Monday, 24 June 2019

Damian Marley

An album here from an artist with a bit of pedigree....

Welcome To Jamrock (2005)

This was a very successful album for Bob Marley’s youngest son, who was two when his legendary Father died. It is a sprawling cornucopia of all sorts of styles, uitilising a fair amount of studio sound effects and merging rap, r’n’b and, at times, jazz grooves with ragga-reggae. It is effective too, for me, anyway, As I write it is already fourteen years old, but that is contemporary as far as I’m concerned. I am someone whose roots are firmly in the sixties and seventies, remember.
You would have expected the collaboration with reggae legend Bunny Wailer on the opener, Confrontation, to be excellent. However, it is a most odd, disconcerting, tuneless number that, for me, just doesn’t do it. There For You is a delightful, melodic love song featuring, surprisingly some string orchestration. The bass line and vocal are truly delicious. Welcome To Jamrock is a deep, dub heavy ragga-dancehall style Notting Hill Carnival favourite complete wth that crackling sound put on there deliberately, plus police siren sound effects. It was a huge hit on urban radio during the summer of 2005, apparently, not that I know much about that.

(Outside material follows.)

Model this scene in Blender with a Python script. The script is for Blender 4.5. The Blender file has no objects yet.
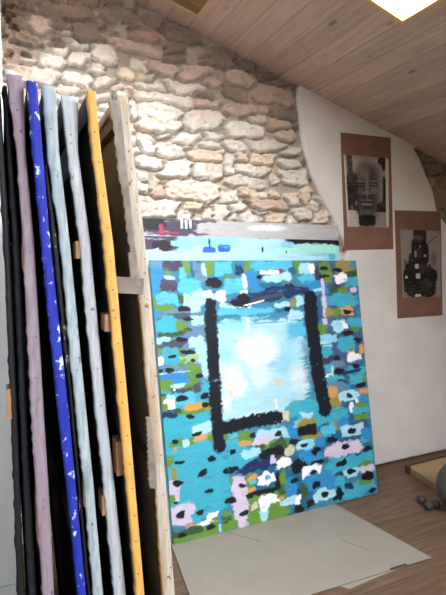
import bpy, bmesh, math, random
import numpy as np
from mathutils import Vector, Matrix
PI = math.pi
C = bpy.context.scene.collection
STONES=[(0.141,2.696,0.056,0.016,-0.0,'b'),(0.218,2.717,0.028,0.014,-0.0,'b'),(0.349,2.702,0.134,0.034,0.154,'b'),(0.086,2.643,0.055,0.021,-0.0,'b'),(0.085,2.596,0.044,0.028,-0.0,'b'),(0.197,2.609,0.053,0.038,-0.0,'p'),(0.286,2.632,0.035,0.019,-0.0,'b'),(0.247,2.576,0.035,0.017,-0.0,'b'),(0.304,2.597,0.024,0.01,0.014,'c'),(0.436,2.622,0.09,0.044,0.122,'b'),(0.114,2.533,0.074,0.028,-0.0,'b'),(0.265,2.542,0.04,0.014,-0.0,'b'),(0.365,2.546,0.062,0.02,-0.182,'c'),(0.283,2.507,0.043,0.019,-0.039,'c'),(0.046,2.46,0.017,0.014,-0.0,'b'),(0.13,2.461,0.02,0.012,-0.0,'b'),(0.133,2.424,0.034,0.014,-0.0,'c'),(0.379,2.48,0.054,0.029,-0.0,'c'),(0.239,2.437,0.056,0.034,-0.108,'c'),(0.504,2.526,0.056,0.045,0.037,'c'),(0.145,2.369,0.118,0.038,0.011,'c'),(0.457,2.448,0.045,0.025,-0.0,'c'),(0.362,2.374,0.063,0.032,-0.0,'c'),(0.502,2.375,0.056,0.03,-0.0,'c'),(0.564,2.732,0.11,0.032,0.154,'b'),(0.555,2.789,0.051,0.012,-0.0,'b'),(0.779,2.745,0.058,0.021,0.07,'b'),(0.676,2.8,0.016,0.028,-0.0,'b'),(0.669,2.692,0.051,0.015,-0.0,'b'),(0.728,2.658,0.077,0.026,0.056,'r'),(0.673,2.591,0.137,0.028,0.012,'p'),(0.506,2.631,0.031,0.022,-0.0,'b'),(0.949,2.699,0.1,0.04,0.028,'b'),(0.885,2.624,0.078,0.026,0.098,'b'),(0.878,2.565,0.069,0.021,0.089,'b'),(0.821,2.502,0.075,0.032,-0.176,'p'),(0.682,2.49,0.049,0.026,0.08,'c'),(0.617,2.439,0.037,0.023,-0.0,'y'),(0.725,2.445,0.05,0.018,0.073,'y'),(1.074,2.625,0.067,0.041,-0.0,'p'),(1.013,2.501,0.102,0.041,-0.002,'p'),(0.935,2.424,0.106,0.03,-0.048,'c'),(0.758,2.393,0.084,0.024,0.064,'c'),(0.568,2.643,0.016,0.01,-0.0,'b'),(0.817,2.69,0.037,0.018,-0.0,'b'),(1.142,2.626,0.119,0.05,0.095,'b'),(1.328,2.607,0.066,0.023,0.089,'b'),(1.448,2.563,0.096,0.02,0.082,'b'),(1.302,2.518,0.088,0.04,0.031,'p'),(1.086,2.479,0.068,0.036,-0.0,'p'),(1.553,2.509,0.07,0.024,-0.0,'b'),(0.79,2.244,0.113,0.077,0.04,'c'),(0.802,2.341,0.164,0.037,-0.028,'c'),(0.538,2.365,0.057,0.023,-0.0,'c'),(1.055,2.26,0.125,0.05,0.212,'c'),(1.098,2.343,0.087,0.028,-0.0,'p'),(0.721,2.087,0.047,0.048,-0.0,'c'),(0.829,2.152,0.075,0.016,0.026,'c'),(0.845,2.067,0.084,0.035,-0.037,'c'),(1.079,2.061,0.115,0.037,0.043,'o'),(0.969,2.145,0.108,0.025,0.072,'c'),(0.969,2.09,0.069,0.019,-0.0,'c'),(0.731,1.998,0.075,0.035,-0.0,'c'),(0.897,1.979,0.1,0.044,0.015,'c'),(0.663,2.249,0.027,0.052,-0.0,'c'),(1.322,2.228,0.114,0.043,0.156,'c'),(1.289,2.339,0.138,0.031,0.082,'p'),(1.532,2.459,0.147,0.05,0.066,'p'),(1.45,2.354,0.045,0.026,-0.0,'p'),(1.416,2.291,0.058,0.026,-0.0,'o'),(1.569,2.286,0.082,0.033,-0.0,'p'),(1.129,2.167,0.075,0.025,-0.0,'c'),(1.097,2.125,0.081,0.025,-0.0,'c'),(1.257,2.129,0.109,0.029,-0.137,'c'),(1.472,2.156,0.14,0.03,0.157,'c'),(1.606,2.23,0.068,0.033,-0.0,'p'),(1.316,2.065,0.05,0.035,-0.0,'o'),(1.438,2.07,0.083,0.036,-0.0,'o'),(1.225,2.017,0.042,0.058,-0.0,'c'),(1.37,1.999,0.118,0.038,0.002,'c'),(1.629,2.05,0.073,0.03,-0.0,'c'),(1.643,2.137,0.055,0.024,-0.0,'c'),(1.667,1.986,0.103,0.049,-0.044,'c'),(0.804,1.907,0.043,0.019,-0.0,'c'),(0.786,1.846,0.034,0.044,-0.0,'p'),(0.696,1.851,0.036,0.024,-0.0,'c'),(0.702,1.905,0.033,0.021,-0.0,'c'),(1.01,1.859,0.208,0.051,-0.003,'c'),(1.103,1.973,0.113,0.043,0.03,'c'),(1.167,1.903,0.054,0.017,-0.0,'p'),(0.768,1.747,0.131,0.049,0.013,'c'),(1.01,1.769,0.083,0.028,-0.082,'o'),(1.173,1.736,0.071,0.052,-0.0,'c'),(1.09,1.727,0.038,0.046,-0.0,'c'),(0.937,1.71,0.048,0.028,-0.0,'c'),(1.33,1.926,0.138,0.038,-0.086,'c'),(1.544,1.959,0.046,0.024,-0.0,'c'),(1.205,1.831,0.071,0.043,-0.039,'c'),(1.31,1.866,0.033,0.032,-0.0,'o'),(1.378,1.858,0.034,0.027,-0.0,'o'),(1.531,1.861,0.036,0.024,-0.0,'o'),(1.453,1.856,0.031,0.024,-0.0,'c'),(1.661,1.837,0.052,0.037,-0.0,'c'),(1.475,1.803,0.151,0.03,0.004,'p'),(1.75,1.873,0.051,0.053,-0.239,'o'),(1.82,1.82,0.042,0.019,-0.0,'c'),(1.271,1.77,0.076,0.029,-0.0,'c'),(1.379,1.709,0.072,0.03,-0.0,'c'),(1.532,1.715,0.075,0.028,-0.0,'o'),(1.648,1.707,0.048,0.025,-0.0,'c'),(1.73,1.753,0.072,0.034,-0.076,'c'),(1.805,1.782,0.05,0.019,-0.0,'c'),(1.876,1.734,0.059,0.038,-0.0,'c'),(1.454,1.748,0.073,0.015,-0.0,'c'),(1.225,1.709,0.046,0.029,-0.0,'c'),(2.861,2.13,0.08,0.043,-0.0,'b'),(2.819,2.183,0.069,0.028,-0.0,'b'),(2.946,2.036,0.071,0.05,-0.0,'b'),(2.942,1.905,0.061,0.058,-0.0,'b')]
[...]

The Master Has Come Back is a pounding, resonant ragga number, enhanced by appealing quirky female backing vocal parts. It is a sort of rap meets reggae thing. 
All Night is a fun, slightly poppy, lively number with one of those addictive Fatboy Slim-style drum sounds. Marley’s ragga vocal gives it some reggae authenticity. It has a great tenor saxophone (?) break in it too. Rap meets smooth late night jazz on the Bobby Brown duet Beautiful, which really is quite an appealing track.  Pimpa's Paradise has Damian initially sounding like Bob on Redemption Song before it breaks into a Santana on Supernatural-sounding Latin-ish rap.

Move! exhorts some of the spirit of Bob’s Exodus but those are the prefereable bits to the breakneck ragga vocals and thumping beat. It is ok, but doesn’t quite get there, although on second and third listens it starts to, so maybe that is a good thing. For The Babies is a nice track. I’m told it is “trip-hop”. It has a spacey processed backing vocal and a “chilled out” vocal from Marley over a lighter groove than on other tracks. The dancehall-esque Hey Girl has lyrics that are pretty clumsy at times but the message is a pertinent one. Marley urges young men to “think with your mind and not your penis..”. Indeed. 
Road To Zion is another Santana-sounding rap collaboration. Damian sounds a lot like his Dad on the lively We're Gonna Make ItIn Deep 2 is full of social comment and a quirky rhythm. Khaki Suit returns to a more traditional dancehall-ragga style. Carnal Mind continues in the same vein. Overall, this was a pleasant surprise for me and I enjoyed it a lot more than I thought I might.